Wie etwa Housing First, das Berliner Vorzeigeprojekt zur Überwindung von Obdachlosigkeit.

Genau. Das Projekt ist total unumstritten, alle wollen das, alle haben sich dazu bekannt. In Berlin beziehen sich sogar FDP und CDU im Landtagswahlprogramm positiv auf Housing First. Und trotzdem: Weil das jetzt der Übergang vom Pilotprojekt zur Verstetigung ist, wäre das Projekt bei einer lebensfremden Auslegung der vorläufigen Haushaltswirtschaft gefährdet. Aber wir sind da aktiv geworden, und es gab zum Glück keinen Gegenwind von den anderen im Senat.

Ein Berlin ohne unfreiwillige Obdachlosigkeit – das war so etwas wie das Herzensthema Ihrer Vorgängerin, Elke Breitenbach. Gilt das auch für Sie?

Mit den Maßnahmen, die im „Masterplan zur Überwindung von Wohnungs- und Obdachlosigkeit bis zum Jahr 2030“ drinstehen, setzt Berlin Maßstäbe im Umgang mit Wohnungslosen, und das ist mir auch eine totale Herzensangelegenheit. Es wird ja jetzt immer gefragt, was machen Sie anders als Ihre Vorgängerin? Aber was mir diesen Wechsel nach Berlin so leicht gemacht hat, ist doch gerade die politische Nähe zwischen Elke Breitenbach und mir. Außerdem bleibt auch ein Teil ihres Teams hier. Allen voran Staatssekretär Alexander Fischer, der den Masterplan mitentworfen hat. Ich werde mich daran messen lassen, dass ich mich mit aller Kraft dafür einsetze, diese Instrumente umzusetzen.

Da steht Ihnen noch einiges bevor: Wenn Housing First zum Grundprinzip werden soll, dann braucht es deutlich mehr als die 80 Wohnungen im Modellprojekt. Im Masterplan ist dafür unter anderem eine 10-Prozent-Quote vorgesehen, die bei Neuvermietungen der landeseigenen Wohnungsgesellschaften an Wohnungslose gehen sollen. Im Koalitionsvertrag steht gerade diese Quote aber nicht drin. Und das Ressort Wohnen hat die Linke an die SPD verloren.

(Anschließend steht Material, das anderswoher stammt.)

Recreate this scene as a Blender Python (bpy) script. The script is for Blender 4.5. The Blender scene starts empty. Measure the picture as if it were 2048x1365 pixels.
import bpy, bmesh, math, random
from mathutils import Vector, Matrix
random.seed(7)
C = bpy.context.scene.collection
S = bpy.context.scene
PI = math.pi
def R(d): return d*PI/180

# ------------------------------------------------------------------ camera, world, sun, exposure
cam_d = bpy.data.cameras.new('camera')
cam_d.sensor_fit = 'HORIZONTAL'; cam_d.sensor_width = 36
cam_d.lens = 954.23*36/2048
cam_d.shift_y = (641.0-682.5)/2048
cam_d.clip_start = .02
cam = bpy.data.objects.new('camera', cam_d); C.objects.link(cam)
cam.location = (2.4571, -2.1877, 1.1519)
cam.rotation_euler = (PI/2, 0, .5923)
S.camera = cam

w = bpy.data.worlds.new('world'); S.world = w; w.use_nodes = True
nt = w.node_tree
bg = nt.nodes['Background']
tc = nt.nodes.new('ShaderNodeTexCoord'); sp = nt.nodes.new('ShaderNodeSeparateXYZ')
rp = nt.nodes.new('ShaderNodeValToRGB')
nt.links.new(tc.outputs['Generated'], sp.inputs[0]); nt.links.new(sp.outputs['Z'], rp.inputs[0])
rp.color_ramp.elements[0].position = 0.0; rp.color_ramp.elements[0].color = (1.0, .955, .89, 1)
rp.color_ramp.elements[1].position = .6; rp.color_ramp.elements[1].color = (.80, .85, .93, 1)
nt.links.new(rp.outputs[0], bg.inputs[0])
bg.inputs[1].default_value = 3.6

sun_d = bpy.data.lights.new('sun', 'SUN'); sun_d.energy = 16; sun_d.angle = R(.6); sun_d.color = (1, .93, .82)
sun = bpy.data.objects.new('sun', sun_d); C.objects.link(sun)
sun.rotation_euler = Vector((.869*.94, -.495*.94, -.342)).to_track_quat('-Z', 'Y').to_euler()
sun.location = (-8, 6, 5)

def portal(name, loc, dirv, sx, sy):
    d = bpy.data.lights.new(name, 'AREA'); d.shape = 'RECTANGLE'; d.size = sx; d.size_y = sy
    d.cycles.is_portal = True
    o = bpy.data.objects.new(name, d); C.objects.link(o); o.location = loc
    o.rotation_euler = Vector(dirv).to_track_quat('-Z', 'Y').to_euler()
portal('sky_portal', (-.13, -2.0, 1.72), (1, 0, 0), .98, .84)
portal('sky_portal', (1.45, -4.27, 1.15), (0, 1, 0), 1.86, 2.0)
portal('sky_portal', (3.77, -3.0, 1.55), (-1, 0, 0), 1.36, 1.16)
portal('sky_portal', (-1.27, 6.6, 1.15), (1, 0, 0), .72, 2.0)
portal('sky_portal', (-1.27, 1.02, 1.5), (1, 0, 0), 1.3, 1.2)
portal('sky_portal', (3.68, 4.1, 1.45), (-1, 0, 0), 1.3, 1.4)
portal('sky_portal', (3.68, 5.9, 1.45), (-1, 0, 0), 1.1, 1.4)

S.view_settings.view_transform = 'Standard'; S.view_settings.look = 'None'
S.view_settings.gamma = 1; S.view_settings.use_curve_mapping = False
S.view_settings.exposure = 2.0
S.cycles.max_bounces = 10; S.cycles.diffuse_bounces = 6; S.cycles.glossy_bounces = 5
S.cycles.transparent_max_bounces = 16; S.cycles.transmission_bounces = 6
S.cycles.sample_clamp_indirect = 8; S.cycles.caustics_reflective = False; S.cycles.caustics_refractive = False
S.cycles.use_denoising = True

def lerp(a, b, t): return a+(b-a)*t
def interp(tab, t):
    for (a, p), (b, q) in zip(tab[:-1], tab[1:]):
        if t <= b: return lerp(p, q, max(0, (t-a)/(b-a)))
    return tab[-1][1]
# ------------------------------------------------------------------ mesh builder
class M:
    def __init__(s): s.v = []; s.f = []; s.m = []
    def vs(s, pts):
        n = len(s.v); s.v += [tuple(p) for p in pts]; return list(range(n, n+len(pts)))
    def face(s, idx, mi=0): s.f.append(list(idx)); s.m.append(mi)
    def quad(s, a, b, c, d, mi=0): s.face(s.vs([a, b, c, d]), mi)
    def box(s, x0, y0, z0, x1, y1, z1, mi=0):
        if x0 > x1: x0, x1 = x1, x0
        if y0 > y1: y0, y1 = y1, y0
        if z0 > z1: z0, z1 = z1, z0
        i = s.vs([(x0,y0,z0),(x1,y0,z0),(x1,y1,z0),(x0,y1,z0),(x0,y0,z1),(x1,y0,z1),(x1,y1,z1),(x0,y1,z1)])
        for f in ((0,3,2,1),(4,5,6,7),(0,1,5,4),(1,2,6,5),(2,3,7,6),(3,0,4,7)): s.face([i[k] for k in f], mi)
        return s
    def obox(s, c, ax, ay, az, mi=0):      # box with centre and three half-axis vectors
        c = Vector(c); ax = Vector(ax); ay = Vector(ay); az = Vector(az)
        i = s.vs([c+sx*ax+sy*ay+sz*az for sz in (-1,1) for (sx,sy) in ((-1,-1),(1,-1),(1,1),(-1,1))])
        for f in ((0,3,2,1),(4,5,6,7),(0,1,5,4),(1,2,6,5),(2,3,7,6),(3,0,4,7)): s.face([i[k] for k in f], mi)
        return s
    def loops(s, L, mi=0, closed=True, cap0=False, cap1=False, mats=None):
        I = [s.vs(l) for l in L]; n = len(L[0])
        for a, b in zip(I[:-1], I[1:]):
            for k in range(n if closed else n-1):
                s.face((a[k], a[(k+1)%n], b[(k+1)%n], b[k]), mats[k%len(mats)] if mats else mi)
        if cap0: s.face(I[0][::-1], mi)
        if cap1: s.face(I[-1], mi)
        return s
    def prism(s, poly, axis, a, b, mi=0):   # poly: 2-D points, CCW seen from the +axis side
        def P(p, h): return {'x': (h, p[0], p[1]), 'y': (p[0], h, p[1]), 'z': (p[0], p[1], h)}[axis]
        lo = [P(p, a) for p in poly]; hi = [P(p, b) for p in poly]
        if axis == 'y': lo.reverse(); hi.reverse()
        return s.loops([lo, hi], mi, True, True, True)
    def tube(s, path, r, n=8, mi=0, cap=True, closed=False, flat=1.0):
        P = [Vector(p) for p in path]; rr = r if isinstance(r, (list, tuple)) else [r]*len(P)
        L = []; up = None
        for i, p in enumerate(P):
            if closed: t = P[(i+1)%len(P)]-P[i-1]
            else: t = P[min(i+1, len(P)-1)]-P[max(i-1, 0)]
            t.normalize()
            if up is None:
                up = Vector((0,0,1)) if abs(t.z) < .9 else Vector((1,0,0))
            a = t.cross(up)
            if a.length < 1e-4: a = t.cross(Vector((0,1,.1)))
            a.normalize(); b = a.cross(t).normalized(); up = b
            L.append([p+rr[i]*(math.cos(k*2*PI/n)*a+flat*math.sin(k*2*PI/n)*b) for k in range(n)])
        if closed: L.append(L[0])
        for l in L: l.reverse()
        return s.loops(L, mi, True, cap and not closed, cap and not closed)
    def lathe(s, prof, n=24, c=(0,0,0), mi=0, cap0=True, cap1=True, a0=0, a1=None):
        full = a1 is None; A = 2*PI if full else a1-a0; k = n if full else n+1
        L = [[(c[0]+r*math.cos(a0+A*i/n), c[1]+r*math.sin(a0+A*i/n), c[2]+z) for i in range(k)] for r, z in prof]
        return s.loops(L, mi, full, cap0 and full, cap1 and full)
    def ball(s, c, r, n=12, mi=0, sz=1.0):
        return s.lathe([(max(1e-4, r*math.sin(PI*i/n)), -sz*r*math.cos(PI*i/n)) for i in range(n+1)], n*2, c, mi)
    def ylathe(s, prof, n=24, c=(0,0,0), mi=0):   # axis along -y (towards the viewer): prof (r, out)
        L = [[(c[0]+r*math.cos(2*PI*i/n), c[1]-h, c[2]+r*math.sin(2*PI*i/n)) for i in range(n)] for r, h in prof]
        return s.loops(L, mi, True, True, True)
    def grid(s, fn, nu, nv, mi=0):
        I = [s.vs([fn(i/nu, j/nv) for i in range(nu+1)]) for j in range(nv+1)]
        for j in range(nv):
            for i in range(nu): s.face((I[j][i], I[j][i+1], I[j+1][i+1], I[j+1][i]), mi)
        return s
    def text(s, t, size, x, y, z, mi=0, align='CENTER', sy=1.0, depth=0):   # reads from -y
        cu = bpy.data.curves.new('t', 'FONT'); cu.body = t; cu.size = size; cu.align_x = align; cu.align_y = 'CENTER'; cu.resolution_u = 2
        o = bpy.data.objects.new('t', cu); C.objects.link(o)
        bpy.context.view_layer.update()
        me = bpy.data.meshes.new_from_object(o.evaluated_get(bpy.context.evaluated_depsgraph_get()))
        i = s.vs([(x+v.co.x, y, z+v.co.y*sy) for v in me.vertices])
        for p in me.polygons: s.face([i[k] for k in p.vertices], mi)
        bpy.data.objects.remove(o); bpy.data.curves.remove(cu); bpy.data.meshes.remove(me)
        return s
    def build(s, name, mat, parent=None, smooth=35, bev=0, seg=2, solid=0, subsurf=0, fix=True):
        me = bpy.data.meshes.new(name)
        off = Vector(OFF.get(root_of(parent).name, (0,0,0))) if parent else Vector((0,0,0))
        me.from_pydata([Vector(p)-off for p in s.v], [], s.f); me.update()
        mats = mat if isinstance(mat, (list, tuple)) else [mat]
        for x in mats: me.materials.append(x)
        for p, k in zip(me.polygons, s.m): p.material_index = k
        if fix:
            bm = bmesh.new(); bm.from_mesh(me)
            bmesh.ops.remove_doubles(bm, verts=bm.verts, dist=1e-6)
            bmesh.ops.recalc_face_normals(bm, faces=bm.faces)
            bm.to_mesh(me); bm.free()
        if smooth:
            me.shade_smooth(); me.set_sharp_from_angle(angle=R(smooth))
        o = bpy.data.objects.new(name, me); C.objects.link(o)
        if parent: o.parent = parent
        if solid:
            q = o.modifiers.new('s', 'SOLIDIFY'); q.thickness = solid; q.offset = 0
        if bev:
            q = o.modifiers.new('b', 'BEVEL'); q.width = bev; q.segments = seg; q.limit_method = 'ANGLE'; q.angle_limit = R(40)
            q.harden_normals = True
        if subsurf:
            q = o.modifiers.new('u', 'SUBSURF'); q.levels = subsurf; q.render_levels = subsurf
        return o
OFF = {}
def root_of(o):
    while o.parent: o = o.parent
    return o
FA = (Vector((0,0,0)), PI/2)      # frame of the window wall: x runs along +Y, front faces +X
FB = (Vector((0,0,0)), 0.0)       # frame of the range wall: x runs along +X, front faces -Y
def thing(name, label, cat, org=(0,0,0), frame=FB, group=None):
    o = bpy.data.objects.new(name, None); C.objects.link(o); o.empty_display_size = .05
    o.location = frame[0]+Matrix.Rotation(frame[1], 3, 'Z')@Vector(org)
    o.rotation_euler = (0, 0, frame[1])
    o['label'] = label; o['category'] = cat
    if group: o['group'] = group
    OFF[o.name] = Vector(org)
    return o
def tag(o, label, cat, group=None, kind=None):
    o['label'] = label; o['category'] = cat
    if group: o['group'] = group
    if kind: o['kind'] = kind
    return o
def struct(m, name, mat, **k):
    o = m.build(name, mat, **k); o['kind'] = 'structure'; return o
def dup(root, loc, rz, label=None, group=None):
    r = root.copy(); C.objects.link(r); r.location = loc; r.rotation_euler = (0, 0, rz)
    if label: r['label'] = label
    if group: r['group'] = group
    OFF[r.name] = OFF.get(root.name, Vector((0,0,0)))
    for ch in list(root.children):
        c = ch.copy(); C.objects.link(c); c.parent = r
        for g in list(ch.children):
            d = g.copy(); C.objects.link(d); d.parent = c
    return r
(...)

Wie wollen Sie das durchsetzen?

Schwierigkeiten schrecken mich nicht. Bei der Führung einer Partei hatte ich auch einige dicke Bretter zu bohren. Das ist eine Frage von Verhandlungen, und ich habe mir ganz bewusst auch die ehemalige Staatssekretärin für Wohnen mit ins Team geholt.

Also ist Ihr Ziel die Aushandlung einer festen Quote?

Erst mal ist mein Ziel, alles, was im Koalitionsvertrag drinsteht, durchzusetzen. Und danach sind mein Team und ich wild entschlossen zu schauen, welche Instrumente gibt es noch und welche kriegen wir durch.

Glauben Sie, Sie werden eher mit oder gegen die SPD arbeiten?

Am Ende des Tages weiß die SPD auch, dass ein Großteil ihrer Wählerinnen und Wähler ein klares Zeichen gesetzt hat mit dem Volksentscheid „Deutsche Wohnen und Co enteignen“. Das ist nicht nur ein Thema fürs Parteien-Klein-Klein, sondern Ausdruck des gesamtgesellschaftlichen Wissenstandes: Wie verhindern wir, dass die Stadt die Beute einiger weniger großer Immobilienkonzerne wird und dadurch Menschen verdrängt werden?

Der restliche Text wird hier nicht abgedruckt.